Whose tongue is it? Mother's or the father’s!!!
Editorials News | Jul-21-2019
Whenever we speak of language the very first thing that we say or hear is mother tongue. This emphasis on mother is probably due to the fact that a child learns his or her first vocabulary from the mother. Also it is very natural for one to speak in their native tongue that they have grown up learning. In this day and age we mostly are able to speak multiple languages by the time we finish our schools and start working. That is because of the kind of evolution that we have gone through in the last decade and how communication all across the globe has changed. We now have someone sitting in a plush office in the South of India speaking to someone in Paris in fluent French or someone guiding a native Spanish speaking person through some technical help from a call center while he or she speaks a different language at home or as we say has a different mother tongue.
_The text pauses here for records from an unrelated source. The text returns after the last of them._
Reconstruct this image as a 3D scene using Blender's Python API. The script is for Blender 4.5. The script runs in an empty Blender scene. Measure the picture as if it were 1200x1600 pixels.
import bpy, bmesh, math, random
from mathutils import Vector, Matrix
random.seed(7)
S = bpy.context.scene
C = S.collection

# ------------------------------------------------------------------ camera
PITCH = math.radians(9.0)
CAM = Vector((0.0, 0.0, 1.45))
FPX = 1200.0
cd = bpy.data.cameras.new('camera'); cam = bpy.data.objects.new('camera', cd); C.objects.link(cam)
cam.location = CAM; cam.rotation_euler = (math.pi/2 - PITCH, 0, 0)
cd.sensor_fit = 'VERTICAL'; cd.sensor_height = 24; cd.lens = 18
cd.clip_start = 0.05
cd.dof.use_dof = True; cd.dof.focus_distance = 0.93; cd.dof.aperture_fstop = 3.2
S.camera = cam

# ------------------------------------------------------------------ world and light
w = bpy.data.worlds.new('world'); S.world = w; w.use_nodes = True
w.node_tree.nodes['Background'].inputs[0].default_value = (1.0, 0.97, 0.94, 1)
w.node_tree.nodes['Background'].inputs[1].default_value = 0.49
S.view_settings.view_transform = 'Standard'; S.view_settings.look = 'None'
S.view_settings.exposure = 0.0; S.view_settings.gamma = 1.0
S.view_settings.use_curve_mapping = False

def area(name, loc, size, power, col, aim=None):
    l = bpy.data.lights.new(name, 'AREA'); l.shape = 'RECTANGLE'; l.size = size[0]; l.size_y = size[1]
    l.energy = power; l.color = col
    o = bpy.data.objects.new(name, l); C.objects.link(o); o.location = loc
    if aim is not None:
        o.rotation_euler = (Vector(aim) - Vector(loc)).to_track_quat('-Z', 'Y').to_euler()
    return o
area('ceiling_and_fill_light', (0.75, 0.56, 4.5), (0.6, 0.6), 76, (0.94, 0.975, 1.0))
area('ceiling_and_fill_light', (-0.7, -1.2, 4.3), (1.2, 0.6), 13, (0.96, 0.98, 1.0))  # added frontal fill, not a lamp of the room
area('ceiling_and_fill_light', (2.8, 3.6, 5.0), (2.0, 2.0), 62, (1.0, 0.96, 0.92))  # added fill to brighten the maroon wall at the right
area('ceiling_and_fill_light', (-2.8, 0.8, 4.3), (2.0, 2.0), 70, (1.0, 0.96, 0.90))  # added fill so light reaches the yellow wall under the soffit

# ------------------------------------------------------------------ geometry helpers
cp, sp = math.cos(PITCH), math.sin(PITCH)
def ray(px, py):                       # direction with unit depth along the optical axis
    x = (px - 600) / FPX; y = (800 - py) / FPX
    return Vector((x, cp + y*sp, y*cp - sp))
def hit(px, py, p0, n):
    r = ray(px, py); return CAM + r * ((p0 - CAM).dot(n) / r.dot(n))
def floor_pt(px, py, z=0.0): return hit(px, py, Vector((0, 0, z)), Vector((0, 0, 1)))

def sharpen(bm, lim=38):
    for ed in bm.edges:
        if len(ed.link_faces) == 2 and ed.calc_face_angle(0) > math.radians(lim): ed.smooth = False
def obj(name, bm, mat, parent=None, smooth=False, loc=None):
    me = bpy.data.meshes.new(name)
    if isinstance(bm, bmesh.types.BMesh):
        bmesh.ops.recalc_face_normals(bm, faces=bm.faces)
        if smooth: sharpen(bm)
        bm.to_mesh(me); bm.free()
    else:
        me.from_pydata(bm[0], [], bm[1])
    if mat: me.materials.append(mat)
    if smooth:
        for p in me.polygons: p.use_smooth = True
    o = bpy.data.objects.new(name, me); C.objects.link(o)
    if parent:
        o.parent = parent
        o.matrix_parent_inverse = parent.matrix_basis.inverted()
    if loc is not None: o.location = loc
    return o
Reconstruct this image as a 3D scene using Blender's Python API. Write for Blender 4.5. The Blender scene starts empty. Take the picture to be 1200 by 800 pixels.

However, it was once thought that the race of the mother impacts how the language of the child develops. Take for instance in America it is often presumed that the Child of a black mother will have less developed linguistic skills than that of a white mother. However, in a recent research study by the University of North Carolina at Chapel Hill's Frank Porter Graham Child Development Institute evaluated the language used by black mothers with comparison to white mothers who had the same level of education and it was found that race had actually no part to play in the amount of vocabulary or language skills that a child develops.
One very important aspect of language development is definitely the socio-economic condition from where the child comes from. Mother’s education certainly has a great part to play how the language skill of a child develops. However, all across the globe if we look at the scenario, we will always find the children coming from lower socio-economic back grounds and lower education level having lower language skills. Why does this happen? Very simply put, the mother’s of the children coming from lower socio-economic backgrounds usually do not have the means to good education. As the child’s first tutor is the mother hence the child gets to learn as much as the mother can impart. This learning has no relation with the race of the mother at all. On the contrary children who are born of mixed races and of educated parents are able to speak more than one language at a time.
It all seems to boil down to the fact that education is the key to better linguistic skills and not which race the mother belongs to.